Pictures: Campaigner fights to re-open inquiry into Birmingham Pub Bombings

MAXINE Hambleton was just 18 when she went to the Tavern in the Town pub to invite friends to a housewarming party.

She never returned.

The aspiring law student, from Solihull, was among the 21 victims of the blasts which tore through the pub and a second city centre watering hole, the Mulberry Bush, on November 21, 1974.

She and her friend Jane Davis, at 17 the youngest victim of the atrocity, were buried side-by-side at St Giles Church in Sheldon.

Maxine’s sister Julie was just 11 when she came home from school to be told that her big sister was dead.

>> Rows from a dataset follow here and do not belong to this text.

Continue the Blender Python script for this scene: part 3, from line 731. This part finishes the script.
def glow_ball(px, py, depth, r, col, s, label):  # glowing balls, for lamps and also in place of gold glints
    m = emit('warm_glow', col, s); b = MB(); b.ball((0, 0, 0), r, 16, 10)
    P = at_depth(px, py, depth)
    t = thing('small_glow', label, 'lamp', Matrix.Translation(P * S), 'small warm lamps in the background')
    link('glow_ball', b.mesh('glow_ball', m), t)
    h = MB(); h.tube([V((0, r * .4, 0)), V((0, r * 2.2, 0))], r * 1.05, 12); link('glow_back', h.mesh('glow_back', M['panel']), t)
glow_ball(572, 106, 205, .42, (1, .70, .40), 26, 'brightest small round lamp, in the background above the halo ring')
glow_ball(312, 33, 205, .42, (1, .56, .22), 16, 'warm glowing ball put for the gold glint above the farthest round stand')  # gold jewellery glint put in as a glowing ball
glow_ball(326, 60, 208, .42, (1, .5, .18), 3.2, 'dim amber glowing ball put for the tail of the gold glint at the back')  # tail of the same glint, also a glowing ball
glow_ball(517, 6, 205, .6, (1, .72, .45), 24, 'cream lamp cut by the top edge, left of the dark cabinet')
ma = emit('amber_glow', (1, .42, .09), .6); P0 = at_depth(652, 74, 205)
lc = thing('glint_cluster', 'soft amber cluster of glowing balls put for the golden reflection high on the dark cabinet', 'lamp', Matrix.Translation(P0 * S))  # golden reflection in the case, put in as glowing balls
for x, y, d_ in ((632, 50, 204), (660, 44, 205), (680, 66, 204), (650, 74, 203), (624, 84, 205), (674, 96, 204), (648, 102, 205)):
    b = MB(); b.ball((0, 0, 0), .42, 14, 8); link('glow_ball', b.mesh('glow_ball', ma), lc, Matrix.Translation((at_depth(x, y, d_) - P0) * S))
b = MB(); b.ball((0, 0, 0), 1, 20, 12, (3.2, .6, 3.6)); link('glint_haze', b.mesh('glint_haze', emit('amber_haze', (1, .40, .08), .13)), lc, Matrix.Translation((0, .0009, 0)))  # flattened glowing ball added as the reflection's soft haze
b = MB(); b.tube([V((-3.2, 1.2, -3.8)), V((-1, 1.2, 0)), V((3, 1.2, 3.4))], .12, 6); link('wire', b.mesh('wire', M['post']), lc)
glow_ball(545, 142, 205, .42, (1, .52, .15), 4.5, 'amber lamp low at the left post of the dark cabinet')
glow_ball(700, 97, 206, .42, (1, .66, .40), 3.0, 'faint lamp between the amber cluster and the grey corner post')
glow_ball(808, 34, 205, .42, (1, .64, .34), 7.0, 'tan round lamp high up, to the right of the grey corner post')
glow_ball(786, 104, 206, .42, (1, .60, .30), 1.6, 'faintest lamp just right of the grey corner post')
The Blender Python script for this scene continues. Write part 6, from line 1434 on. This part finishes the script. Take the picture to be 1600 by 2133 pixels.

More than 37 years later, she has launched an e-petition on a Government website calling for a new independent inquiry into the bombings.

Speaking in detail of the bombings for the first time, Julie said: “I am doing it for Maxine and all the other victims.

“Someone has to fight for them, someone has to speak on their behalf because they’re not here to do it themselves.

“Somebody has to take a stand. It doesn’t matter how much time has passed.

“Every single person who was killed has a good reason to have their perpetrators brought to justice.

“I want the inquiry to find out who’s responsible. I think the government knows more than they say.

“I have strength now I didn’t have before. Grief can completely destroy you.”

Julie’s e-petition – called “21 Reasons to Re-Open the Birmingham Pub Bombings Inquiry” – needs to collect 100,000 signatures by November to be debated in Parliament.